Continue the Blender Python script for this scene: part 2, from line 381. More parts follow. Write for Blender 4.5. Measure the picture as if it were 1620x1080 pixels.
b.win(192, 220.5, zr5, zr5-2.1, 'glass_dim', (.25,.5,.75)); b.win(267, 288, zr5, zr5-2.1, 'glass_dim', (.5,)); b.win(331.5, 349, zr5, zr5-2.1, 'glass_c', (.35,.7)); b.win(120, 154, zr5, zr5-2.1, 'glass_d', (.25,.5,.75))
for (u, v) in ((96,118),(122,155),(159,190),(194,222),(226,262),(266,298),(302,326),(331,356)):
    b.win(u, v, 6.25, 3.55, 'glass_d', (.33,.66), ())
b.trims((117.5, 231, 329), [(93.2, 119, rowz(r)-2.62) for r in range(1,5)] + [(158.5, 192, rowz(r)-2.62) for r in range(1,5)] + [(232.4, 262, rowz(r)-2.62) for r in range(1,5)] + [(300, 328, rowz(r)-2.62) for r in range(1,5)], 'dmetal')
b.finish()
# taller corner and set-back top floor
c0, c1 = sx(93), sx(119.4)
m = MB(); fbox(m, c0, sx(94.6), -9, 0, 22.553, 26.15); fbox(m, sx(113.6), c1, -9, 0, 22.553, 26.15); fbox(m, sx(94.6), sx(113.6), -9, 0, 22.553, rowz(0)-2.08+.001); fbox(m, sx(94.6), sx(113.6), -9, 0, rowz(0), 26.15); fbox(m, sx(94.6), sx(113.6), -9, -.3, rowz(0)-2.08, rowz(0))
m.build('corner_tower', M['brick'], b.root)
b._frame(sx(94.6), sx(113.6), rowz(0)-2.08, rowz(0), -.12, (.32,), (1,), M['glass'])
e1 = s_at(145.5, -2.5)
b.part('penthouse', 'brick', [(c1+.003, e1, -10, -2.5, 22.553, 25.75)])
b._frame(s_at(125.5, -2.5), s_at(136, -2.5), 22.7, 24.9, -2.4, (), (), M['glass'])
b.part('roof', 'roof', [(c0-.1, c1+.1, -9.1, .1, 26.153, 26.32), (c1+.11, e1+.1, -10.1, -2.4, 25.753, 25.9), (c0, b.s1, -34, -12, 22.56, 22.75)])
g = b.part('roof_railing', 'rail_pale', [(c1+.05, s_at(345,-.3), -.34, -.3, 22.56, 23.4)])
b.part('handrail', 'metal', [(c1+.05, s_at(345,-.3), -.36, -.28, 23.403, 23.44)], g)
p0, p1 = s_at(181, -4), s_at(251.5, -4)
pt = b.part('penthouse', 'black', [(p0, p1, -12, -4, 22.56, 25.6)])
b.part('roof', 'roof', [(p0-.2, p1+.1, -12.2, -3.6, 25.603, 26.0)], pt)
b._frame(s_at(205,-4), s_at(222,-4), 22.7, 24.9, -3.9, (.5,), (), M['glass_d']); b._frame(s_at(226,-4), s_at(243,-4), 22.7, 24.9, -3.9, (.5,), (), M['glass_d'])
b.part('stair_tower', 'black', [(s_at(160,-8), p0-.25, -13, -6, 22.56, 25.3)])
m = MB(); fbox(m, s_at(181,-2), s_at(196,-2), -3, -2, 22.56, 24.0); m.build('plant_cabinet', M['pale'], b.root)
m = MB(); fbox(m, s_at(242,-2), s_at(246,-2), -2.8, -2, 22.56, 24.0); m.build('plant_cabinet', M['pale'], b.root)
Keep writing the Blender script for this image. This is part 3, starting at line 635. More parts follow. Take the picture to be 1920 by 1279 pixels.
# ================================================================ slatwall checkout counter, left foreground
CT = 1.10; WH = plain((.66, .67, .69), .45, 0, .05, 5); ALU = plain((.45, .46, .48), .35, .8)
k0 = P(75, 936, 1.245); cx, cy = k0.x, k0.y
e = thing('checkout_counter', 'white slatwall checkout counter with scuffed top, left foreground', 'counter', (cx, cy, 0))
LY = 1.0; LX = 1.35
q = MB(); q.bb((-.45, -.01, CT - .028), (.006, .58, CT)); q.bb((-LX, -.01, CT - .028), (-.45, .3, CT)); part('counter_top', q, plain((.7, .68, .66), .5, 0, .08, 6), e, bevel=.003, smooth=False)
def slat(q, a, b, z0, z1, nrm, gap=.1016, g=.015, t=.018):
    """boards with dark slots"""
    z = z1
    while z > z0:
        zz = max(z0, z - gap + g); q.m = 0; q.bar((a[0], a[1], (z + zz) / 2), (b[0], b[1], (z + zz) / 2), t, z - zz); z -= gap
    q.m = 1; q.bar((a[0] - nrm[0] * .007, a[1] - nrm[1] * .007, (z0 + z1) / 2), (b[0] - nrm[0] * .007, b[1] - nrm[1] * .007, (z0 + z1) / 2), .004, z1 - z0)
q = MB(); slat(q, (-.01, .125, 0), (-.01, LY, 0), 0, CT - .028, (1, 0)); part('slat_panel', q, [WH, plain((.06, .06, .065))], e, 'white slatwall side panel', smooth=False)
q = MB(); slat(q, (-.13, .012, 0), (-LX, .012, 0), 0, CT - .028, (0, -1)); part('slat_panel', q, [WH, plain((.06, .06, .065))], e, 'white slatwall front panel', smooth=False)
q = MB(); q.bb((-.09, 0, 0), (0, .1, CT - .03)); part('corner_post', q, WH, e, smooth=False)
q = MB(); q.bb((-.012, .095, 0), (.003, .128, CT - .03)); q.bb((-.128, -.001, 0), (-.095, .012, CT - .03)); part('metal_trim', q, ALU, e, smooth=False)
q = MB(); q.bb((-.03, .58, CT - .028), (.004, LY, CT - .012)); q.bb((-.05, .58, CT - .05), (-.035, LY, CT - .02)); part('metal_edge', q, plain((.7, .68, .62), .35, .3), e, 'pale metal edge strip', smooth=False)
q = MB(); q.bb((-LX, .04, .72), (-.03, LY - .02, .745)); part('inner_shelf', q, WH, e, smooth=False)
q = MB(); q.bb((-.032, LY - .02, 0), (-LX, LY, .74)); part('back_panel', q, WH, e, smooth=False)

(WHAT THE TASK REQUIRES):
Restate the whole of the material exactly.

(SOLUTION TO THIS PROBLEM):
Continue the Blender Python script for this scene: part 2, from line 381. More parts follow. Write for Blender 4.5. Measure the picture as if it were 1620x1080 pixels.
b.win(192, 220.5, zr5, zr5-2.1, 'glass_dim', (.25,.5,.75)); b.win(267, 288, zr5, zr5-2.1, 'glass_dim', (.5,)); b.win(331.5, 349, zr5, zr5-2.1, 'glass_c', (.35,.7)); b.win(120, 154, zr5, zr5-2.1, 'glass_d', (.25,.5,.75))
for (u, v) in ((96,118),(122,155),(159,190),(194,222),(226,262),(266,298),(302,326),(331,356)):
    b.win(u, v, 6.25, 3.55, 'glass_d', (.33,.66), ())
b.trims((117.5, 231, 329), [(93.2, 119, rowz(r)-2.62) for r in range(1,5)] + [(158.5, 192, rowz(r)-2.62) for r in range(1,5)] + [(232.4, 262, rowz(r)-2.62) for r in range(1,5)] + [(300, 328, rowz(r)-2.62) for r in range(1,5)], 'dmetal')
b.finish()
# taller corner and set-back top floor
c0, c1 = sx(93), sx(119.4)
m = MB(); fbox(m, c0, sx(94.6), -9, 0, 22.553, 26.15); fbox(m, sx(113.6), c1, -9, 0, 22.553, 26.15); fbox(m, sx(94.6), sx(113.6), -9, 0, 22.553, rowz(0)-2.08+.001); fbox(m, sx(94.6), sx(113.6), -9, 0, rowz(0), 26.15); fbox(m, sx(94.6), sx(113.6), -9, -.3, rowz(0)-2.08, rowz(0))
m.build('corner_tower', M['brick'], b.root)
b._frame(sx(94.6), sx(113.6), rowz(0)-2.08, rowz(0), -.12, (.32,), (1,), M['glass'])
e1 = s_at(145.5, -2.5)
b.part('penthouse', 'brick', [(c1+.003, e1, -10, -2.5, 22.553, 25.75)])
b._frame(s_at(125.5, -2.5), s_at(136, -2.5), 22.7, 24.9, -2.4, (), (), M['glass'])
b.part('roof', 'roof', [(c0-.1, c1+.1, -9.1, .1, 26.153, 26.32), (c1+.11, e1+.1, -10.1, -2.4, 25.753, 25.9), (c0, b.s1, -34, -12, 22.56, 22.75)])
g = b.part('roof_railing', 'rail_pale', [(c1+.05, s_at(345,-.3), -.34, -.3, 22.56, 23.4)])
b.part('handrail', 'metal', [(c1+.05, s_at(345,-.3), -.36, -.28, 23.403, 23.44)], g)
p0, p1 = s_at(181, -4), s_at(251.5, -4)
pt = b.part('penthouse', 'black', [(p0, p1, -12, -4, 22.56, 25.6)])
b.part('roof', 'roof', [(p0-.2, p1+.1, -12.2, -3.6, 25.603, 26.0)], pt)
b._frame(s_at(205,-4), s_at(222,-4), 22.7, 24.9, -3.9, (.5,), (), M['glass_d']); b._frame(s_at(226,-4), s_at(243,-4), 22.7, 24.9, -3.9, (.5,), (), M['glass_d'])
b.part('stair_tower', 'black', [(s_at(160,-8), p0-.25, -13, -6, 22.56, 25.3)])
m = MB(); fbox(m, s_at(181,-2), s_at(196,-2), -3, -2, 22.56, 24.0); m.build('plant_cabinet', M['pale'], b.root)
m = MB(); fbox(m, s_at(242,-2), s_at(246,-2), -2.8, -2, 22.56, 24.0); m.build('plant_cabinet', M['pale'], b.root)
Keep writing the Blender script for this image. This is part 3, starting at line 635. More parts follow. Take the picture to be 1920 by 1279 pixels.
# ================================================================ slatwall checkout counter, left foreground
CT = 1.10; WH = plain((.66, .67, .69), .45, 0, .05, 5); ALU = plain((.45, .46, .48), .35, .8)
k0 = P(75, 936, 1.245); cx, cy = k0.x, k0.y
e = thing('checkout_counter', 'white slatwall checkout counter with scuffed top, left foreground', 'counter', (cx, cy, 0))
LY = 1.0; LX = 1.35
q = MB(); q.bb((-.45, -.01, CT - .028), (.006, .58, CT)); q.bb((-LX, -.01, CT - .028), (-.45, .3, CT)); part('counter_top', q, plain((.7, .68, .66), .5, 0, .08, 6), e, bevel=.003, smooth=False)
def slat(q, a, b, z0, z1, nrm, gap=.1016, g=.015, t=.018):
    """boards with dark slots"""
    z = z1
    while z > z0:
        zz = max(z0, z - gap + g); q.m = 0; q.bar((a[0], a[1], (z + zz) / 2), (b[0], b[1], (z + zz) / 2), t, z - zz); z -= gap
    q.m = 1; q.bar((a[0] - nrm[0] * .007, a[1] - nrm[1] * .007, (z0 + z1) / 2), (b[0] - nrm[0] * .007, b[1] - nrm[1] * .007, (z0 + z1) / 2), .004, z1 - z0)
q = MB(); slat(q, (-.01, .125, 0), (-.01, LY, 0), 0, CT - .028, (1, 0)); part('slat_panel', q, [WH, plain((.06, .06, .065))], e, 'white slatwall side panel', smooth=False)
q = MB(); slat(q, (-.13, .012, 0), (-LX, .012, 0), 0, CT - .028, (0, -1)); part('slat_panel', q, [WH, plain((.06, .06, .065))], e, 'white slatwall front panel', smooth=False)
q = MB(); q.bb((-.09, 0, 0), (0, .1, CT - .03)); part('corner_post', q, WH, e, smooth=False)
q = MB(); q.bb((-.012, .095, 0), (.003, .128, CT - .03)); q.bb((-.128, -.001, 0), (-.095, .012, CT - .03)); part('metal_trim', q, ALU, e, smooth=False)
q = MB(); q.bb((-.03, .58, CT - .028), (.004, LY, CT - .012)); q.bb((-.05, .58, CT - .05), (-.035, LY, CT - .02)); part('metal_edge', q, plain((.7, .68, .62), .35, .3), e, 'pale metal edge strip', smooth=False)
q = MB(); q.bb((-LX, .04, .72), (-.03, LY - .02, .745)); part('inner_shelf', q, WH, e, smooth=False)
q = MB(); q.bb((-.032, LY - .02, 0), (-LX, LY, .74)); part('back_panel', q, WH, e, smooth=False)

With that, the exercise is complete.